Vielleicht bezog Carl Domaschke in seine Eigenwerbung aber auch die Zeit vor der Übernahme des Hauses durch ihn ein?

Senftenberg
Verlag Emil Weißgärber,
Photograph, Senftenberg, L.
Aufnahme <= 1914
Sammlung Fred Förster
Sicher ist, daß Domaschke das frühere Meinhardt'sche Restaurant erst im Herbst des Jahres 1908 übernahm und zu diesem Zeitpunkt noch nicht ganz klar war, wo die Reise bezüglich des Kulturprogramms hingehen würde.
Tatsächlich dauerte es weitere 2 Jahre, bis Domaschke diesbezüglich in Erscheinung trat. Dies hat mit Sicherheit mit folgender Meldung vom November 1910 zu tun...
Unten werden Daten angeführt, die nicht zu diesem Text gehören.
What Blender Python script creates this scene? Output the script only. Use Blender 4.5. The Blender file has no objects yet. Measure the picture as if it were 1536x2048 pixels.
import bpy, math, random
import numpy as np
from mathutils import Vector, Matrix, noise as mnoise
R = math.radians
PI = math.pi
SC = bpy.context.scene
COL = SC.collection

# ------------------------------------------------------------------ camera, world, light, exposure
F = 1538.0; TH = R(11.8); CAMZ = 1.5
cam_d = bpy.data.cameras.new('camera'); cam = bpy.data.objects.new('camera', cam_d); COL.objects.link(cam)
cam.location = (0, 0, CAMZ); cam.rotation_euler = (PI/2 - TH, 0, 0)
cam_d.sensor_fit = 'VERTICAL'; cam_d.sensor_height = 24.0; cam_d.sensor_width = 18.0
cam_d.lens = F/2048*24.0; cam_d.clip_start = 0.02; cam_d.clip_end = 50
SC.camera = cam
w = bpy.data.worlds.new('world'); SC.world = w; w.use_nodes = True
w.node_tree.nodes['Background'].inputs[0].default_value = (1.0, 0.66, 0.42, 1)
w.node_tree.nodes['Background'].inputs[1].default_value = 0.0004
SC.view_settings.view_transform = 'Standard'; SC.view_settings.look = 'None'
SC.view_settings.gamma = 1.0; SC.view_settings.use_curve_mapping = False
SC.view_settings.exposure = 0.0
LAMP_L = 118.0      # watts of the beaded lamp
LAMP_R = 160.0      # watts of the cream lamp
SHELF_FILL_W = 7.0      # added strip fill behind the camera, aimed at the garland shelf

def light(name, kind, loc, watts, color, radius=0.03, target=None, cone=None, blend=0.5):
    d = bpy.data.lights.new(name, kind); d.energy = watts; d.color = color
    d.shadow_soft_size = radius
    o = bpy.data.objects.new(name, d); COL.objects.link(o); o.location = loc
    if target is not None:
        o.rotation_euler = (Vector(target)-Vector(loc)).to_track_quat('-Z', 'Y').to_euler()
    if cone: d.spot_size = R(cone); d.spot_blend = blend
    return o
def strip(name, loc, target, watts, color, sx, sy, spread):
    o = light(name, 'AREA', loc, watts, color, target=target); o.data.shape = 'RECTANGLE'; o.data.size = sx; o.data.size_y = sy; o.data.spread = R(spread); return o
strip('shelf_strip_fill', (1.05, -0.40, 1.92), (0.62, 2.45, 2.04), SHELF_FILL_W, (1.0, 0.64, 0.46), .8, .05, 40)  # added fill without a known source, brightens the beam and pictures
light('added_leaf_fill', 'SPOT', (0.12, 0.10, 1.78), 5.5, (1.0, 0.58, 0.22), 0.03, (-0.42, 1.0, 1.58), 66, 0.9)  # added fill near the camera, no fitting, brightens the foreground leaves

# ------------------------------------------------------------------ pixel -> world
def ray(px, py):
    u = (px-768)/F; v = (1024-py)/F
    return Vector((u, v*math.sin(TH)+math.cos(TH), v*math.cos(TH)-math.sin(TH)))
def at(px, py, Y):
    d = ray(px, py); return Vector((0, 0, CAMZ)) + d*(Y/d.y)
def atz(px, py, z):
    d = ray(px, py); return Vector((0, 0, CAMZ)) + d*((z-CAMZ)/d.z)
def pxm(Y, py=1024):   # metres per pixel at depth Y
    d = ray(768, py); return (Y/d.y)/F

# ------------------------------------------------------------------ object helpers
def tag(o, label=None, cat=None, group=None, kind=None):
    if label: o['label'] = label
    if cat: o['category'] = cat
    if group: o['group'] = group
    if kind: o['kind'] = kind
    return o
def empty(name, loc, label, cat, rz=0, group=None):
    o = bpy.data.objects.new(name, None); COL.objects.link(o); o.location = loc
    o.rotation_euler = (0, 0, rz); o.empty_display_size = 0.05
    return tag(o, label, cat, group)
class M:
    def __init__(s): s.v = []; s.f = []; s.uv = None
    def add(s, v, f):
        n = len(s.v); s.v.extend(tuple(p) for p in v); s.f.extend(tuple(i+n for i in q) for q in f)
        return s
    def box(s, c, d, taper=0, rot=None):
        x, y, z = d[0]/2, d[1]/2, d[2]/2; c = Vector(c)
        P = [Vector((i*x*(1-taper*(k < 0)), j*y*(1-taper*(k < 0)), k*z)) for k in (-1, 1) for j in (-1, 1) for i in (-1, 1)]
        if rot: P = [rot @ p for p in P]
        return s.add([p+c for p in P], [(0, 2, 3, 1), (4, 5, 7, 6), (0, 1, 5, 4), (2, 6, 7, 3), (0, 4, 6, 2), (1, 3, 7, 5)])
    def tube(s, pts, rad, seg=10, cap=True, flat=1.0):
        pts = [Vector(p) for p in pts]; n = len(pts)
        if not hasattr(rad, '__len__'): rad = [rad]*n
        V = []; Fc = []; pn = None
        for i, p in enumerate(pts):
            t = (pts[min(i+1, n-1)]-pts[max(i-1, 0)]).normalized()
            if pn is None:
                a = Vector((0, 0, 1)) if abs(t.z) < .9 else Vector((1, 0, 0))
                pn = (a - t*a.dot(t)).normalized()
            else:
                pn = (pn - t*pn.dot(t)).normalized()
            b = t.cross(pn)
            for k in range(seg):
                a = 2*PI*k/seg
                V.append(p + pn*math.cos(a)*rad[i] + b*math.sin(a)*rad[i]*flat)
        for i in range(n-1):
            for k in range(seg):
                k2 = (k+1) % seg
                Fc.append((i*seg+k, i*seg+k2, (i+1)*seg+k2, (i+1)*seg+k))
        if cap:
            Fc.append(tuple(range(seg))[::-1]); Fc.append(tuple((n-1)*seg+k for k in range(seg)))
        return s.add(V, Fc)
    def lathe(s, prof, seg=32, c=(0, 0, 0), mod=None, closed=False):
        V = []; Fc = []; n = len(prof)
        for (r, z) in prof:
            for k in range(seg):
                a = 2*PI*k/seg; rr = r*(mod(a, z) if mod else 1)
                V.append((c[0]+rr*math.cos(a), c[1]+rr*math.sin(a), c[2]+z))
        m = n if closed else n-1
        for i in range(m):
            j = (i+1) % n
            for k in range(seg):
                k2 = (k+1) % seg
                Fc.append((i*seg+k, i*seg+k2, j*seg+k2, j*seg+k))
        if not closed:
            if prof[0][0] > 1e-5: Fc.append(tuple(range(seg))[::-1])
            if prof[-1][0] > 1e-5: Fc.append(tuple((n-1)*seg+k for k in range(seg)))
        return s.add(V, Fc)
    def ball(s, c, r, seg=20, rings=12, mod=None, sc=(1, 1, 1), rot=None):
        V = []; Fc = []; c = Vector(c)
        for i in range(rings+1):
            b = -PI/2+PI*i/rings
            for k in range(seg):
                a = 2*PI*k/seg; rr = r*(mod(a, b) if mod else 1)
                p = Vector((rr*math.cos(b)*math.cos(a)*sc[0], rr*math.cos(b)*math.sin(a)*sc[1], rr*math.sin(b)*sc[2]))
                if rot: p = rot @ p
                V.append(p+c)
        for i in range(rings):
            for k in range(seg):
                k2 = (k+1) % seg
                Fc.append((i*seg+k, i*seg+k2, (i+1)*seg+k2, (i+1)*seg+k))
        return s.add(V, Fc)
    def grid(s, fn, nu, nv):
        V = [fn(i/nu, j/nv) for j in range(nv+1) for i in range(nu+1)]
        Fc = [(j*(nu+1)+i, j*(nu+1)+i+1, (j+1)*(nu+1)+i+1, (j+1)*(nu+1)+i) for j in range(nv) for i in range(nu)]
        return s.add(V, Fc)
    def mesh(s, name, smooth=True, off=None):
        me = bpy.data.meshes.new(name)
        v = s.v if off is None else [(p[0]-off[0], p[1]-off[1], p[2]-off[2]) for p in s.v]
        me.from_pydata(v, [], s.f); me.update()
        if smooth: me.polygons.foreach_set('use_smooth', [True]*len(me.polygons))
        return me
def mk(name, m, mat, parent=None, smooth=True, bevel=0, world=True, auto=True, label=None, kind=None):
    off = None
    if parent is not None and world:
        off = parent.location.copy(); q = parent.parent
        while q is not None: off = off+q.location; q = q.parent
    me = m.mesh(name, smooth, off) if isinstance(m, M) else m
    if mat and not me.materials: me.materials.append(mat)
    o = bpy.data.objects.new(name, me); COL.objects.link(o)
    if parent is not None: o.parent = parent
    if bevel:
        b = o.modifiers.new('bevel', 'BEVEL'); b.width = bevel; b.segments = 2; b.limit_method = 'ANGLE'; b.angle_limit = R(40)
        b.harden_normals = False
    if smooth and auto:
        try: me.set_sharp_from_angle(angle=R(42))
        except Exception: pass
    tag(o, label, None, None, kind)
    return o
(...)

Senftenberg, 19.November. Herr Restaurateur Domaschke hierselbst hat seine Lokalitäten durch neubau ganz bedeutend vergrößert und dadurch neue angenehme Räume auch für Familien- Aufenthalt geschaffen. Die innere Ausstattung ist nach modernstem Stil angefertigt und alles mit elektrischem Licht versehen, zu dem eine eigene Anlage die Kraft liefert. Zur Unterhaltung dient ein elektrisch betriebenes Pianino, welches Kompositionen berühmter Meister etc. künstlerisch, naturgetreu wiedergibt. Aus Küche und Keller wird der Wirt stets das Beste bieten. Die Einweihung dieser Räume findet später statt. Wir sind gebeten worden, dies der Oeffentlichkeit mitzuteilen.

Senftenberger Anzeiger (1910)
Senftenberger Anzeiger (1908)
Beginnend 1911 entwicklete sich Domaschke's Restaurant mehr und mehr zu einer angesagten Adresse für allerlei Unterhaltung. Vor allen Dingen auf dem Gebiet der Komik und des Humors versuchte man beim Senftenberger Publikum zu punkten. Darbietungen zahlreicher Künstler dieses Genres wurden zumeist unter Einbeziehung musikalischer Unterstützung in Szene gesetzt. Spätestens 1913 hatte man vollständig zur Konkurenz (z.B. SansSouci, Baranius, Schützenhaus) aufgeschlossen, was sich unter anderem an einer hohen Frequenz von Inseraten und "lobenden Erwähnungen" in der Lokalpresse bemerkbar machte.
Was uns dann auch irgendwie in die Entstehungszeit der beiden heutigen Ansichtskarten bringt... Von der Sache her, handelt es sich fast um das gleiche Bildmaterial. Aber eben nur fast. Das linke Stück, welches ich von der Produktion her als die Ur-Version einstufe, wartet mit einer alternativen Innenansicht auf, die deswegen halbwegs besonders ist, weil ich sie bislang nicht kannte. Von dem rechten Stück, welches in dieser Form bekannter sein dürfte, gibt es noch mindestens eine, nämlich eine colorierte, Fassung und möglicherweise auch noch eine weitere zweifarbige Abart. Der Herr mit Schnurrbart, der auf fast allen Einzelbildern zu sehen ist, dürfte mit hoher Sicherheit Carl Domaschke höchstpersönlich sein. Seine Ehefrau immer im Schlepptau.